On our final day in Hong Kong, we woke up really early and made our way to the largest Giant Buddha statue in the world. We took the Hong Kong metro to meet cable cars that would take us to the remote monastery way in the mountains where the statue is located. Now being a veteran foreign metro passenger, the Hong Kong metro system was the easiest and most efficient rail line I’ve seen. We easily found the right stops, which were all right on time. We reached the cable cars – and decided to take a “crystal cabin” to the top. The crystal cabins have a glass floor so we could see through the bottom the entire trip up. The cable cars were about a 30 minute trip, the entire trip was absolutely beautiful. As we got closer and closer to the statue we finally began to realize how huge it really is! We hiked up to the statue, up all 250 steps. The Buddha statue is placed in the Lotus posture, with six smaller female god statues around him paying their respects. It is roughly the size of the Statue of Liberty. Nestled in the mountains, we were standing in clouds – it was one of the most beautiful sites I’ve ever seen. The Giant Buddha was such an awesome way to end our trip in Hong Kong. We then made our way back to the ship terminal – which was connected to a giant mall. I also learned that Hong Kong is basically just one big shopping mall, with every store somehow connected with another. It was definitely convenient to be docked so close to great restaurants and free internet access. Hong Kong was an amazing city that I think I definitely want to go back and visit. I loved the way the city was laid out, how efficient everything and everyone seemed to be and how content the people seemed with their lives. It was a big city feel without the big city stress that I think sometimes inhabits the fast paced world.

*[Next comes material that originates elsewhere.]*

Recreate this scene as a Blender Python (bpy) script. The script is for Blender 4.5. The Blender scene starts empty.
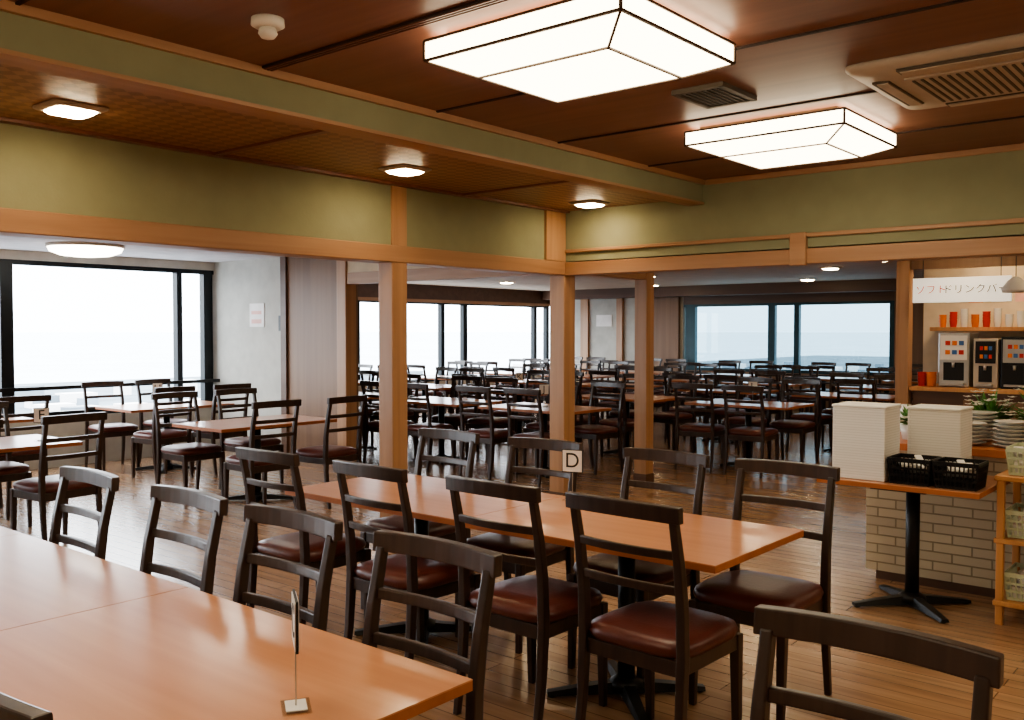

My experience in China and in Hong Kong was very different from that of Japan. I quickly learned how different these two nations are. I will never again lump “Asia” together as one homogenous place. The people were different; their attitudes, etiquette and social norms were so dissimilar it amazed me. We have an assignment for Global Studies where we have to identify three adjectives that define each nation by the end of our time there. Right away my first one was: crowded. The mass amount of people around all the time overwhelmed me; truly I am just not used to it. I did love my time in China though and appreciated visiting such an important nation in the world. I can better understand our cultural differences and realize their impact on our relations. Visiting the Great Wall will be a highlight of my life, but so will all the other things I saw – each one adding to my overall experience.